From the get-go, Treasury Department announced its single-biggest TARP investment — $40 billion in American International Group (AIG) —, which the government said, would not come from the $250 billion bank capital program. AIG didn’t need all that money; they were claiming that they lost more money than they had.

The American people are suckers for every trick that comes down the pick, and will fall for anything and stand for nothing.

The TARP has so far committed the following funding:
AIG $40 billion
JP Morgan $25 billion
Citigroup $25 billion
Wells Fargo $25 billion
Bank of America $15 billion
Merrill Lynch $10 billion
Goldman Sachs $10 billion
Morgan Stanley $10 billion
PNC Financial Services $7.7 billion
Bank of New York Mellon $3 billion
State Street Corp $2 billion
Capital One Financial $3.55 billion
Fifth Third Bancorp $3.45 billion
Regions Financial $3.5 billion
SunTrust Banks $3.5 billion
BB&T Corp $3.1 billion
KeyCorp $2.5 billion
Comerica $2.25 billion
Marshall & Ilsley Corp $1.7 billion
Northern Trust Corp $1.5 billion
Huntington Bancshares $1.4 billion
Zions Bancorp $1.4 billion
First Horizon National $866 million
City National Corp $395 million
Valley National Bancorp $330 million
UCBH Holdings Inc $298 million
Umpqua Holdings Corp $214 million
Washington Federal $200 million
First Niagara Financial $186 million
HF Financial Corp $25 million
Bank of Commerce $17 million

TOTAL: $203.08 billion

INSURANCE COMPANIES

In addition to the TARP program's $40 billion capital injection into AIG, the Federal Reserve is providing the company with up to $112.5 billion in separate loans and funds for asset purchases.

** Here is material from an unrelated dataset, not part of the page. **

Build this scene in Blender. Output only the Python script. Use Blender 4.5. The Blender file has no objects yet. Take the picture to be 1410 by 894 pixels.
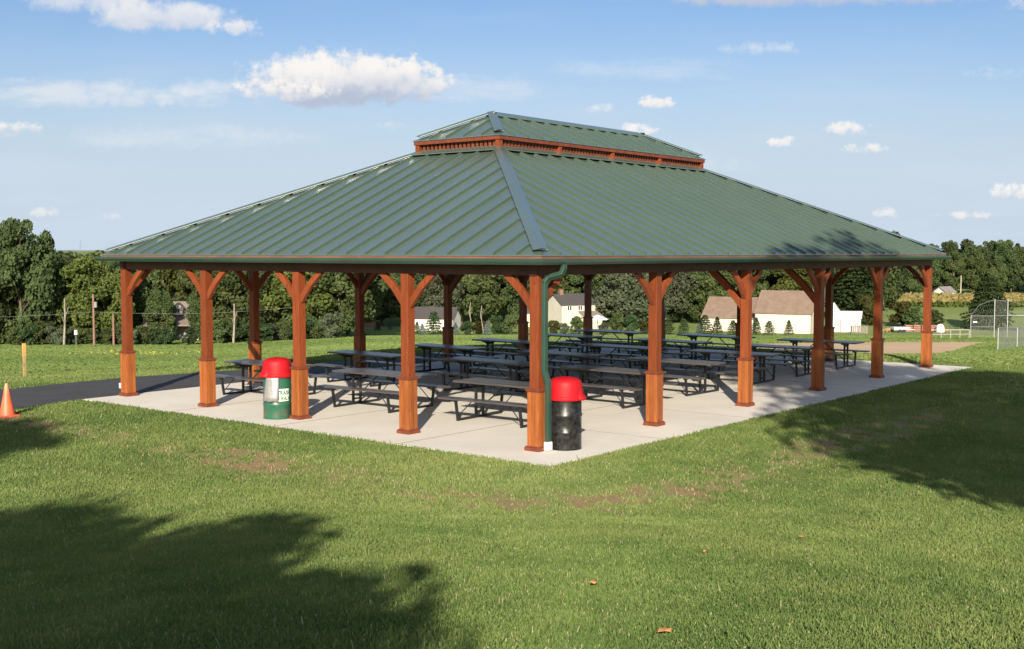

Aid to the huge insurance company came after counterparties and rating downgrades forced AIG to post large amounts of collateral for its credit derivatives positions.

Some other insurers are interested in cash infusions, but must own a thrift or bank in order to qualify under the terms of Treasury's current capital injection program.

BANKS, LENDERS

The TARP program set a November 14 deadline for smaller banks to apply for capital injection funds remaining in the pool of $250 billion. The deadline will be extended for non-publicly traded banks.

The government's preferred shares will pay dividends of 5 percent annually for the first five years and 9 percent after that until the institution repurchases them. Participating banks must comply with Treasury restrictions on executive compensation, which limit tax deductibility of senior executive pay to $500,000. They require bonuses to be "clawed back" if earnings statements or gains are later proven to be materially inaccurate and prohibit "golden parachute" payments to senior executives.

OTHER COMPANIES

Struggling automakers General Motors Corp, Ford Motor Co and Chrysler LLC have requested tens of billions of dollars in Treasury aid under TARP. However, the Bush administration says the TARP program was designed by Congress to help the financial service sector, not the auto industry.

REMAINING TARP MONEY

The remaining $350 billion in TARP funding can be accessed only after the White House formally notifies Congress. U.S. House Financial Services Chairman Barney Frank has said that if the initial banks participating in the program do not use the money for lending, Congress could block authorization of the final funding.